In the version of Macbeth that we saw in Stratford this was played up as well. By having Macbeth savagely killing the babies of the witches in the first scene, it is apparent that Macbeth’s own actions are what destroyed him. The witches are not this exterior force of nature that randomly comes along to initiate Macbeth’s actions; they come from within him—within his own nature. That is the shattering truth that we must take responsibility for if we are to take to heart Cezanne’s insightful words: “Nature is on the inside.” The most catastrophic aspect of our tragedy is realizing that we are responsible for it.

Five

When the trip first ended I thought it was really upsetting. I had done and seen all of these amazing things with such interesting and insightful people, and then suddenly I was in Delaware—alone in my parent’s garage trying to think about everything I had just experienced, how we had gone so many places and seen so many things. And then as I started to think about Rembrandt and Shakespeare it dawned on me that our focus was on two artists whose homes had more of an impact on them than anything else. We studied Shakespeare through his home of Stratford, and Rembrandt who never left his Dutch home in search of Italy, as so many of his contemporaries did. And I realized that while this trip has left me with such a yearning to keep traveling to see new things, it has also left me with a delightful contentment for my immediate surroundings. I have a new appreciation for how the everyday world around me affects and inspires me. The despair of no longer being able to look out my bedroom window ontoMonet’s gardens, has been overcome by an excitement in looking out my window each morning to luscious cornfields at the peak of their season. A view newly awakened by my senses.

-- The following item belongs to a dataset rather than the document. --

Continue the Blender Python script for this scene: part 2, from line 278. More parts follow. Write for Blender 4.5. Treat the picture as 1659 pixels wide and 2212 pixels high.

As I sit here, cleaning up my messy sentences and organizing my images, Alan and John’s words are echoing through my head, “Kill your internal editor.” Although I have recently gained a certain amount of trust in my self-expression, having this journal published can’t help but make me feel as though I am standing in the street naked waiting for people to poke at me. I couldn’t feel more vulnerable if my journal included twenty nude self-portraits with accompanying verbal descriptions—because really this is the same thing. Yet my senses are tickled with this vulnerability.